2017 started with busyness carved right into it. Days were dingy, long and never ending. Somehow I found myself at my sewing machine again in January, something I wasn’t going to do this winter.
I tapped into my creative outlet and spun out a pajama pants and two aprons. The retro look for my daughter and the blue maid’s apron for myself. As if I don’t have enough of them.
I decided on the purple theme for my sewing alcove from this present (pictured below) I got for Christmas from my daughter when she was eight.
I remember it well, I caught a glimpse of my daughter sewing a button and stuffing fluff into this little pillow with her wee little fingers. She was so proud of her handiwork when she presented it to me on Christmas day. I saved it all these years. Once she even asked me what it was supposed to be. I said, “You tell me, you made it.” I decided I’d use this pillow as a pin cushion and use it as a focal point to build my sewing nook. So far it looks good.

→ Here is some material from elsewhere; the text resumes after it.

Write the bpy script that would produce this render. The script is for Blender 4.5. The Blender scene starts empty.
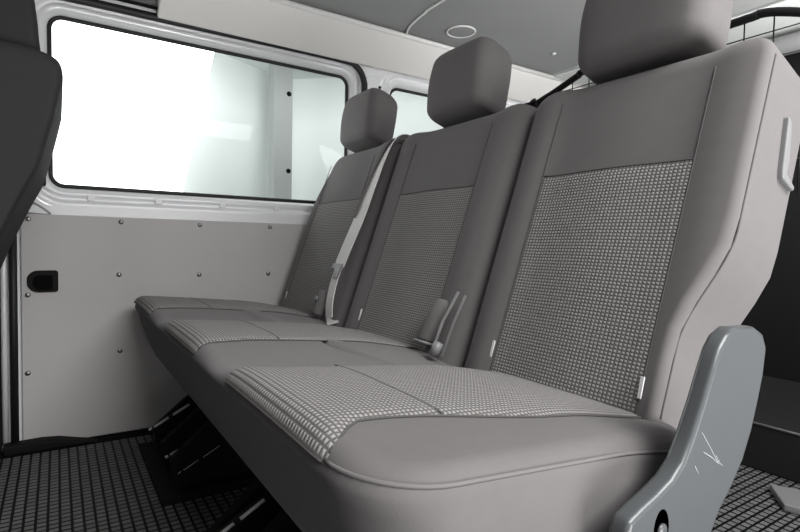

Sewing a new apron just seems to make cooking in my comfy, cozy kitchen more enjoyable.
I have been YouTubing sewing lesson from my sewing alcove in my guest room. From one to three wonderfully, working sewing machines.
A Janome, Omega and a Singer with an overcast foot attached permanently to it. I discovered fire by learning to use different sewing feet to get the job done right. My Omega came with twenty odd sewing feet. I also lucked out when a dear friend who downsized gifted me with her Janome, a whole lot of sewing feet and gardening tools.
Organizing the sewing feet in a ziplock bag, with names and usage makes it easier for an amateur sewer like me.
I’m not entirely new to sewing. I’d sew aprons on my mum’s old Singer machine. The kind that would fold away and came with drawers. The tailor in the family was my dad but he hated to measure and cut the fabric so my mum would do it for him.
I was young and didn’t know the finer points to sewing, however, I had good design ideas. These are two skirts that I saved from a while ago that my dad sewed for me. A while ago as in the late eighties. The fabric used for these pencil skirts are Malaysian batik.
My dad’s introduction to sewing came about from his idleness growing up in a rubber plantation in Malaysia. My dad was being disruptive and running around the house, as usual, one day. His mum, seeing that decided to send him next door to the neighbour who was a tailor. He had no choice, he ended up learning to sew. Talk about olden days extracurricular activities.
Every Diwali night my mum and dad would be busy cutting and sewing new pajamas for us kids.
My dad passed away eight years ago.
I hope this little nostalgic bittersweet story inspires many of you to bring the new sewing machine out of the crawlspace and onto the kitchen table. Try something new and get your creative juices flowing.
You never know what you’ll learn or create.